• _WORK TO BE COMPLETED_:
Exactly reproduce the lines that follow.

• _SOURCE EXCERPT_:

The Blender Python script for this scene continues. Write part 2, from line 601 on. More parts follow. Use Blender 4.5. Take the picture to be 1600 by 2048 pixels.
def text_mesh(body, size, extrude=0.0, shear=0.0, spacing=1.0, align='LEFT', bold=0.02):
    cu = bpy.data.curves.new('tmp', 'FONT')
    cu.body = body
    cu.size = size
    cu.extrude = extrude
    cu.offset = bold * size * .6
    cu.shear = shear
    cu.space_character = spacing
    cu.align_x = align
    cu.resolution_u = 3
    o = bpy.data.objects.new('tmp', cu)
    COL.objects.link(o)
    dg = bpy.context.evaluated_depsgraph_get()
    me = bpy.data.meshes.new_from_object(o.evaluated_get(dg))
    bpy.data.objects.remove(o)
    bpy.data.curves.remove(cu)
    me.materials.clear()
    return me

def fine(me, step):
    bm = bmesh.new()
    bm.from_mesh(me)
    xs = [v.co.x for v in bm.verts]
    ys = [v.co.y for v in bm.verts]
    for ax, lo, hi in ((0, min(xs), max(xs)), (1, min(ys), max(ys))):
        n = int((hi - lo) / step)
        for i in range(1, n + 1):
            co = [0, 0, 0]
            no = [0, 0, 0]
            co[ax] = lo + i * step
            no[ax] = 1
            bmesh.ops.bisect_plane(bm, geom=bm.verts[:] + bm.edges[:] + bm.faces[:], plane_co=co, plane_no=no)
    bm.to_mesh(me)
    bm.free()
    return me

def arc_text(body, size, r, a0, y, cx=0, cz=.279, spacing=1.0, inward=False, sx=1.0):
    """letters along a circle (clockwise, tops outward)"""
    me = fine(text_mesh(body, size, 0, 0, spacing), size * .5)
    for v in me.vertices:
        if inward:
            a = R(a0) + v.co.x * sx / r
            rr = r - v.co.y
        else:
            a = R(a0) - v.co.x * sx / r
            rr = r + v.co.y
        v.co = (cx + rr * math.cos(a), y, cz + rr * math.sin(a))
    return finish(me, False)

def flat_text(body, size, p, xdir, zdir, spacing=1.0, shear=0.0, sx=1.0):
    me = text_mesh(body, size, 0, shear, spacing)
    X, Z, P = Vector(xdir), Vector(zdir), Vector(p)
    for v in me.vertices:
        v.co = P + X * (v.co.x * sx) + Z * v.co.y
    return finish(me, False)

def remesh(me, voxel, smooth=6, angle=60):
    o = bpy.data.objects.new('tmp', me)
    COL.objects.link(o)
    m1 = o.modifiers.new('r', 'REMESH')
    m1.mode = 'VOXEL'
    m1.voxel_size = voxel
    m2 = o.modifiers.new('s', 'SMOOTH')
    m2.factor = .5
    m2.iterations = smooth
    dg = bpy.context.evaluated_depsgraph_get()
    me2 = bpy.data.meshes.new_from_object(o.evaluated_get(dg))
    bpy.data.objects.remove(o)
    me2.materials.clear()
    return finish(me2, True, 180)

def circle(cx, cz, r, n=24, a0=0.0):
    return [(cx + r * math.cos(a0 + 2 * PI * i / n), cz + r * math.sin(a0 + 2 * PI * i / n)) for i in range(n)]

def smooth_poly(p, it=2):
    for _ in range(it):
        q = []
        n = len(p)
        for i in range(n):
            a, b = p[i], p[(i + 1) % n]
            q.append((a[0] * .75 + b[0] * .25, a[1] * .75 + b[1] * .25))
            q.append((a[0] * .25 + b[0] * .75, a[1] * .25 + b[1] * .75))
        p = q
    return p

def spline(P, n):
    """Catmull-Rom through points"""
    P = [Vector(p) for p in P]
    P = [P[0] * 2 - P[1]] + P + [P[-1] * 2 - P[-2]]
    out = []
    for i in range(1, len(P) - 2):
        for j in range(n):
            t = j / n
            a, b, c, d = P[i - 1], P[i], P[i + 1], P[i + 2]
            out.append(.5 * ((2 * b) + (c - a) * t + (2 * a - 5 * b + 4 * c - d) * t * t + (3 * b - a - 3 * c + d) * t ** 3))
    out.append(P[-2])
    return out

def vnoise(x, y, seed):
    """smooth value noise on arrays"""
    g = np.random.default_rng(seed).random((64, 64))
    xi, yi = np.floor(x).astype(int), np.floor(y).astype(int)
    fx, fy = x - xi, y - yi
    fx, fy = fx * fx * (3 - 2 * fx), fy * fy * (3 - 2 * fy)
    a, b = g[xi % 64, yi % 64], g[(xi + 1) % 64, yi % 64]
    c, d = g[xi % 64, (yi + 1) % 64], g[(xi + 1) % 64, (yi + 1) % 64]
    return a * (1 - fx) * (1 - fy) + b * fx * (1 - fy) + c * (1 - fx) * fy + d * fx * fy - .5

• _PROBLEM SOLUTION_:
The Blender Python script for this scene continues. Write part 2, from line 601 on. More parts follow. Use Blender 4.5. Take the picture to be 1600 by 2048 pixels.
def text_mesh(body, size, extrude=0.0, shear=0.0, spacing=1.0, align='LEFT', bold=0.02):
    cu = bpy.data.curves.new('tmp', 'FONT')
    cu.body = body
    cu.size = size
    cu.extrude = extrude
    cu.offset = bold * size * .6
    cu.shear = shear
    cu.space_character = spacing
    cu.align_x = align
    cu.resolution_u = 3
    o = bpy.data.objects.new('tmp', cu)
    COL.objects.link(o)
    dg = bpy.context.evaluated_depsgraph_get()
    me = bpy.data.meshes.new_from_object(o.evaluated_get(dg))
    bpy.data.objects.remove(o)
    bpy.data.curves.remove(cu)
    me.materials.clear()
    return me

def fine(me, step):
    bm = bmesh.new()
    bm.from_mesh(me)
    xs = [v.co.x for v in bm.verts]
    ys = [v.co.y for v in bm.verts]
    for ax, lo, hi in ((0, min(xs), max(xs)), (1, min(ys), max(ys))):
        n = int((hi - lo) / step)
        for i in range(1, n + 1):
            co = [0, 0, 0]
            no = [0, 0, 0]
            co[ax] = lo + i * step
            no[ax] = 1
            bmesh.ops.bisect_plane(bm, geom=bm.verts[:] + bm.edges[:] + bm.faces[:], plane_co=co, plane_no=no)
    bm.to_mesh(me)
    bm.free()
    return me

def arc_text(body, size, r, a0, y, cx=0, cz=.279, spacing=1.0, inward=False, sx=1.0):
    """letters along a circle (clockwise, tops outward)"""
    me = fine(text_mesh(body, size, 0, 0, spacing), size * .5)
    for v in me.vertices:
        if inward:
            a = R(a0) + v.co.x * sx / r
            rr = r - v.co.y
        else:
            a = R(a0) - v.co.x * sx / r
            rr = r + v.co.y
        v.co = (cx + rr * math.cos(a), y, cz + rr * math.sin(a))
    return finish(me, False)

def flat_text(body, size, p, xdir, zdir, spacing=1.0, shear=0.0, sx=1.0):
    me = text_mesh(body, size, 0, shear, spacing)
    X, Z, P = Vector(xdir), Vector(zdir), Vector(p)
    for v in me.vertices:
        v.co = P + X * (v.co.x * sx) + Z * v.co.y
    return finish(me, False)

def remesh(me, voxel, smooth=6, angle=60):
    o = bpy.data.objects.new('tmp', me)
    COL.objects.link(o)
    m1 = o.modifiers.new('r', 'REMESH')
    m1.mode = 'VOXEL'
    m1.voxel_size = voxel
    m2 = o.modifiers.new('s', 'SMOOTH')
    m2.factor = .5
    m2.iterations = smooth
    dg = bpy.context.evaluated_depsgraph_get()
    me2 = bpy.data.meshes.new_from_object(o.evaluated_get(dg))
    bpy.data.objects.remove(o)
    me2.materials.clear()
    return finish(me2, True, 180)

def circle(cx, cz, r, n=24, a0=0.0):
    return [(cx + r * math.cos(a0 + 2 * PI * i / n), cz + r * math.sin(a0 + 2 * PI * i / n)) for i in range(n)]

def smooth_poly(p, it=2):
    for _ in range(it):
        q = []
        n = len(p)
        for i in range(n):
            a, b = p[i], p[(i + 1) % n]
            q.append((a[0] * .75 + b[0] * .25, a[1] * .75 + b[1] * .25))
            q.append((a[0] * .25 + b[0] * .75, a[1] * .25 + b[1] * .75))
        p = q
    return p

def spline(P, n):
    """Catmull-Rom through points"""
    P = [Vector(p) for p in P]
    P = [P[0] * 2 - P[1]] + P + [P[-1] * 2 - P[-2]]
    out = []
    for i in range(1, len(P) - 2):
        for j in range(n):
            t = j / n
            a, b, c, d = P[i - 1], P[i], P[i + 1], P[i + 2]
            out.append(.5 * ((2 * b) + (c - a) * t + (2 * a - 5 * b + 4 * c - d) * t * t + (3 * b - a - 3 * c + d) * t ** 3))
    out.append(P[-2])
    return out

def vnoise(x, y, seed):
    """smooth value noise on arrays"""
    g = np.random.default_rng(seed).random((64, 64))
    xi, yi = np.floor(x).astype(int), np.floor(y).astype(int)
    fx, fy = x - xi, y - yi
    fx, fy = fx * fx * (3 - 2 * fx), fy * fy * (3 - 2 * fy)
    a, b = g[xi % 64, yi % 64], g[(xi + 1) % 64, yi % 64]
    c, d = g[xi % 64, (yi + 1) % 64], g[(xi + 1) % 64, (yi + 1) % 64]
    return a * (1 - fx) * (1 - fy) + b * fx * (1 - fy) + c * (1 - fx) * fy + d * fx * fy - .5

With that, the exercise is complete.